Can’t figure out why a normal image gets flipped when I upload it. Ah, well.
I have three synology units right now. I run no docker software on any of them.
I have a ds1821+ that just has tv and movies on it. I’m currently using 13 of 61 TB.
I have a ds918+ with a dx517 attached. It has two storage pools, one for each device. The 918 is used for backing up photos and music. The 517 has a complete backup performed nightly of the 1821. I’m currently using 14 of 38 TB.
And last I have a ds220+. It’s a small guy full of personal documents, info and work cheat sheets. I’m using 2 of 9TB.
I use a r610 dell blade server to download files and use handbrake to encode them onto the hard drive.
All units are in a purpose built server room in my garage complete with air conditioning and insulation. See pics
The units
The server rack and room (it’s messy, what server room isn’t?)
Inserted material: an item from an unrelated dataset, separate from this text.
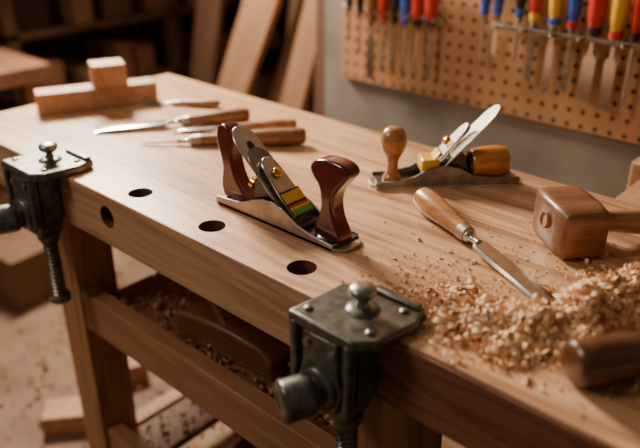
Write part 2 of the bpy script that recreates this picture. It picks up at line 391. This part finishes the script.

Pic of the networking side
And finally the room has become a late night hangout and we have painted/ drawn on the walls in uv reactive paint so the whole thing lights up under black light
Thanks for coming to my Ted talk
Edit: huh only one of my pics posted. Oh well
Hi all:
- DS220+
- 18 GB RAM
- 1x WD Red 12 TB
- 1x Samsung Evo 4TB
- 15 Docker container, the usual suspects
Commenting here just to say hi
- DS220+
- 11 containers running, and happy about their performance. Including but not limited to - Jellyfin, Sonarr, qbittorrent, pihole, wireguard client, home assistant, portainer
Might get shit on here. What’s the most cost effective synology I can use for a plex server that can run maybe 2 plex streams at 1080 or one 4k?
Man, almost anything now. Transcoding isn’t really needed very often since streaming sticks (Roku, AppleTV, Fire, etc) now reliably have hardware video decoders. So, almost all the NAS has to do is shove the file over the network. Almost the only way you’d need transcoding is if you wanted to stream video out of your home network to remote devices.
So, if my guess that you won’t need transcoding is correct, then just buy the cheapest NAS that has a couple drive bays.
(There is such a thing as too slow. I have a 2014-vintage Synology DS214se, which was the low end model even then, and Plex clients take up to a minute to load all movie posters, and it can take a minute for a video stream to start. But if you are buying something made in the past few years this won’t really be an issue.)
The Synology DS220j would probably be my pick for that. Or maybe the 120j if you don’t care about data redundancy.